▶ DIRECTIONS: Only the lines from the one with "The Blender Python" onward are wanted, through the last line of the entries, set down exactly.

▶ SOURCE DATA:
____________________
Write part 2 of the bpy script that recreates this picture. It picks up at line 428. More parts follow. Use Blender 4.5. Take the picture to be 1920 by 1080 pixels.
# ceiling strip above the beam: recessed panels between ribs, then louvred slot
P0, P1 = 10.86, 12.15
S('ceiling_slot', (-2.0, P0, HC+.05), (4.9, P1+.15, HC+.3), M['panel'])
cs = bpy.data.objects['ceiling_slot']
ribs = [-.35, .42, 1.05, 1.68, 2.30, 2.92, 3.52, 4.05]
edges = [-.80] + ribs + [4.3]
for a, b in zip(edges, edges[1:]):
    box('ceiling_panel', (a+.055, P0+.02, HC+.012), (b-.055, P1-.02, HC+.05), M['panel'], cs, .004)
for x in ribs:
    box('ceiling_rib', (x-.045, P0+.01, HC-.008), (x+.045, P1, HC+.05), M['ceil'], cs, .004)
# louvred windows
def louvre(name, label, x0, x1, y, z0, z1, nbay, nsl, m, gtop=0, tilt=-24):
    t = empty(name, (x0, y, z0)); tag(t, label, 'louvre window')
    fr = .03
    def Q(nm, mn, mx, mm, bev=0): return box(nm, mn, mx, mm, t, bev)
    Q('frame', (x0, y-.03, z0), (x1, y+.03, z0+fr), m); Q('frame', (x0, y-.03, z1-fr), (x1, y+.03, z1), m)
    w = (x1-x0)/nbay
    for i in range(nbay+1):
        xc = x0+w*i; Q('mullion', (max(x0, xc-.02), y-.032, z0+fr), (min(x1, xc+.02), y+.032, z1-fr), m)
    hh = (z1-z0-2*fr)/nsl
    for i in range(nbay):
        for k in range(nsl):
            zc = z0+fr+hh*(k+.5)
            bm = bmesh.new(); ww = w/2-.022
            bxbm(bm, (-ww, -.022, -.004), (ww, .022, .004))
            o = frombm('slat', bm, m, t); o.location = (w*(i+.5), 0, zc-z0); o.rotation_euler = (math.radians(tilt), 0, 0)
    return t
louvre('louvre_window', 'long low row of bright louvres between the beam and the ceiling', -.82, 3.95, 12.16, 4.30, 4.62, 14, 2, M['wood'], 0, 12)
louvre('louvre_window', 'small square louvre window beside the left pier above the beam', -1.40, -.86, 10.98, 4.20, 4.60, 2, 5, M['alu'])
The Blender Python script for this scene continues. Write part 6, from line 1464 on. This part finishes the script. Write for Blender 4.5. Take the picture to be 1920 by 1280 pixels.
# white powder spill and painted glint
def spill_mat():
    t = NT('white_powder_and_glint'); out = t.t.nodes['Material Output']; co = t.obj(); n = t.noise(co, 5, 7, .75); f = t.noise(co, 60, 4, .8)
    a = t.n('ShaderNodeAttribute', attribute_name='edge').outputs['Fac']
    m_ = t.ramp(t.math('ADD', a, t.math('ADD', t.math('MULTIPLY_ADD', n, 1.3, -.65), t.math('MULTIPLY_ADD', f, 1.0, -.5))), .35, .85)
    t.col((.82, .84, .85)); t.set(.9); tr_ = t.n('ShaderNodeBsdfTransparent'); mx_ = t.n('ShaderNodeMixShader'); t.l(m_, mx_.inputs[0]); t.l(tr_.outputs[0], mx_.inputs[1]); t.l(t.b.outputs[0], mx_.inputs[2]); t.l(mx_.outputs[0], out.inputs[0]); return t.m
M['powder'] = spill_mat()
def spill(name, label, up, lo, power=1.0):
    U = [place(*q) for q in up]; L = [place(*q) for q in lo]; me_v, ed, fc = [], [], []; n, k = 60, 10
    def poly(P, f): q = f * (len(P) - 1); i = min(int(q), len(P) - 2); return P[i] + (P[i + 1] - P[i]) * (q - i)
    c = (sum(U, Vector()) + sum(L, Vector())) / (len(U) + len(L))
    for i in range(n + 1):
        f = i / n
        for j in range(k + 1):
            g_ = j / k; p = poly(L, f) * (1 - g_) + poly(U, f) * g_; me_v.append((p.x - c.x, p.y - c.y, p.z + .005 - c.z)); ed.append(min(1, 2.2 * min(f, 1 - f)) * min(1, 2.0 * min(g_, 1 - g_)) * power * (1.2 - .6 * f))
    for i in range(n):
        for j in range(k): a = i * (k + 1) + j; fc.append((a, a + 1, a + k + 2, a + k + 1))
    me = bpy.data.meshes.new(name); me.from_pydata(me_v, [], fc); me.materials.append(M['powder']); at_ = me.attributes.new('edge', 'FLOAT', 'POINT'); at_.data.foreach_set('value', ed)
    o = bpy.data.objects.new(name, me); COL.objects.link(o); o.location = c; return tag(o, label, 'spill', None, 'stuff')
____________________
▶ REPLY TO THE EXERCISE:
The Blender Python script for this scene continues. Write part 6, from line 1464 on. This part finishes the script. Write for Blender 4.5. Take the picture to be 1920 by 1280 pixels.
# white powder spill and painted glint
def spill_mat():
    t = NT('white_powder_and_glint'); out = t.t.nodes['Material Output']; co = t.obj(); n = t.noise(co, 5, 7, .75); f = t.noise(co, 60, 4, .8)
    a = t.n('ShaderNodeAttribute', attribute_name='edge').outputs['Fac']
    m_ = t.ramp(t.math('ADD', a, t.math('ADD', t.math('MULTIPLY_ADD', n, 1.3, -.65), t.math('MULTIPLY_ADD', f, 1.0, -.5))), .35, .85)
    t.col((.82, .84, .85)); t.set(.9); tr_ = t.n('ShaderNodeBsdfTransparent'); mx_ = t.n('ShaderNodeMixShader'); t.l(m_, mx_.inputs[0]); t.l(tr_.outputs[0], mx_.inputs[1]); t.l(t.b.outputs[0], mx_.inputs[2]); t.l(mx_.outputs[0], out.inputs[0]); return t.m
M['powder'] = spill_mat()
def spill(name, label, up, lo, power=1.0):
    U = [place(*q) for q in up]; L = [place(*q) for q in lo]; me_v, ed, fc = [], [], []; n, k = 60, 10
    def poly(P, f): q = f * (len(P) - 1); i = min(int(q), len(P) - 2); return P[i] + (P[i + 1] - P[i]) * (q - i)
    c = (sum(U, Vector()) + sum(L, Vector())) / (len(U) + len(L))
    for i in range(n + 1):
        f = i / n
        for j in range(k + 1):
            g_ = j / k; p = poly(L, f) * (1 - g_) + poly(U, f) * g_; me_v.append((p.x - c.x, p.y - c.y, p.z + .005 - c.z)); ed.append(min(1, 2.2 * min(f, 1 - f)) * min(1, 2.0 * min(g_, 1 - g_)) * power * (1.2 - .6 * f))
    for i in range(n):
        for j in range(k): a = i * (k + 1) + j; fc.append((a, a + 1, a + k + 2, a + k + 1))
    me = bpy.data.meshes.new(name); me.from_pydata(me_v, [], fc); me.materials.append(M['powder']); at_ = me.attributes.new('edge', 'FLOAT', 'POINT'); at_.data.foreach_set('value', ed)
    o = bpy.data.objects.new(name, me); COL.objects.link(o); o.location = c; return tag(o, label, 'spill', None, 'stuff')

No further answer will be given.